Key Terms in this Chapter

Signature Pedagogy: Refers to the characteristic way different pedagogical processes frame and define specific academic disciplines, areas of study or professional identities.

Co-Creation: In the context of curriculum development can be defined as the process by which input from students and/or key stakeholders plays an integral role of justification, design, and eventual implementation.

Epistemic Cognition: Is defined as the study of thinking about processes of knowledge and knowing.

Social Integration: Refers to the mechanisms and processes by which people can positively interact and connect with others from different sociocultural, ethnic, and geographical backgrounds

Curriculum Development: The process of planned, purposeful, progressive and systematic processes in order to create a demonstrable improvement in the delivery of academic programme content.

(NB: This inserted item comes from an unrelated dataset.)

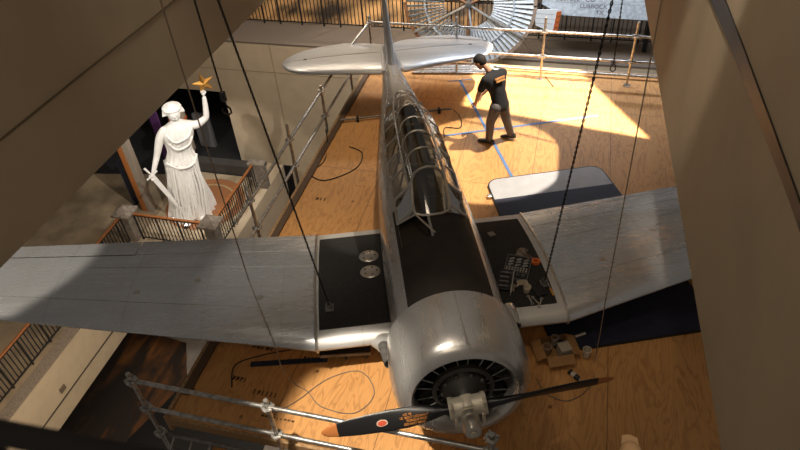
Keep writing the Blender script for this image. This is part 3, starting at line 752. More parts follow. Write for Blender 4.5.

Transformative Learning: Is the process of constructive and deep learning which moves beyond straightforward knowledge acquisition to critically impact on how learners make conscious meaning of their lives and decision-making processes.

Experiential Learning: Is the process of learning via experience, which can also incorporate processes of critical reflection and reflexivity.

Inclusion: Is the practice or policy of providing equal access to opportunities and resources for people who might otherwise be excluded or marginalised.

Agency: Is the capacity, condition, or state of acting or of exerting power from within an educational institution.

Diversity: Is the practice of including and involving people from a range of sociocultural, ethnic, and geographical backgrounds and different sexual orientations and genders.